Вначале это было выгодно тем, кто готовил революцию, знали они это или нет, что они её подготовили. Однако потом, уже в коммунистической власти, как всё плохо было…Классику же не выбросишь, хотя и пытались, зато её повернули, и взгляд на неё был такой, как и остался сейчас. Это печально.
Получается, что всё в таком боковом внимании доносится, а это обычная манипуляция. Доносится, что всё от среды зависит, а от тебя мало что. Если у тебя что-то не так, ты возмущайся тем, что тебя окружает, устройством общества. А сам-то ты что? И получается, посмотрите: про Обломова шесть уроков, а Менделеев упоминается один раз на одном уроке. Я имею в виду как личность, а не как автор таблицы Менделеева. Действующий человек, реальная личность в школе — и про него так мельком сказали. А как всё было плохо в XIX веке, как всё было в Николаевской России душно и спёрто, вот это говорится, говорится и говорится и на других уроках. Неважно, литература это, история или химия, важно, что в сумме получается вот так. Недостаток литературы, конечно, в этом есть, недостаток школы.
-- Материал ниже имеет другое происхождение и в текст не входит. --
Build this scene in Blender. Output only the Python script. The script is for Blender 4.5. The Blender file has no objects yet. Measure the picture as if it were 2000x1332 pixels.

Надеюсь, сейчас всё будет меняться. Всё-таки возможность всегда иметь все духовные богатства, всё читать, всё смотреть, всё слушать не так давно получилась. А школа, естественно, — инерционный такой механизм, и постепенно что-то там произойдёт, изменится. Но нам, родителям, нужно всё-таки это понимать и помогать детям. Объяснять, как вообще воспринимать музыку и театр, и кино. Пока школа перестроится, нам нужно самим участвовать.